Some Cambodians also see the immediate benefits that Jolie’s film production in Cambodia has generated for the country. Sokunthea Hang, a former reporter for the Cambodia Daily and current media professor at Pannasastra University of Cambodia, believes that the Academy Award submission is only one positive aspect of the situation. 

“I think it is a great honor for Cambodia to have the opportunity to showcase the country on the international stage for the nomination. Ever since the movie was shot and screened, there have been many positive responses from the Cambodian side on its quality and how young Cambodian filmmakers were able to learn from the American production team in the filmmaking process.”

When asked about the significance of the film’s Oscars nomination in the wake of current relations between the U.S. and Cambodia, Hang responded, “Most of what is being reported in the media about U.S. and Cambodia tensions is leaning toward the current political climate in Cambodia, which does not really have much impact on the film industry.”

The Cambodian Oscars Selection Committee is comprised of members of the film industry and is not subject to government oversight. Hun Sen, the current Prime Minister of Cambodia, is a former Khmer Rouge commander who has recently tightened free speech in the lead-up to next year’s general elections. He is also listed first in the final credits thank-you section of “First They Killed My Father.”

Jolie, who received honorary Cambodian citizenship in 2005 for her conservation efforts in the country, has made clear that she hoped her project would make a significant impact for the Cambodian people.
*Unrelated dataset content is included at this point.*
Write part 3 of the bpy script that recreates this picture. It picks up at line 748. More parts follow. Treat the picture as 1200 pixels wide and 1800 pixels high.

When the film premiered at the Telluride Film Festival in early September, Jolie told The Hollywood Reporter that she made the movie “first and foremost for Cambodians.” She added, “I cannot find words to express what it means to me that I was entrusted with telling part of the story of this country.”

How much of an impact “First They Killed My Father” will have outside Cambodia remains to be seen, but one indicator will be its reception at the 2018 Oscars in March. “First They Killed My Father” is available for streaming on Netflix and is showing at select theaters nationwide.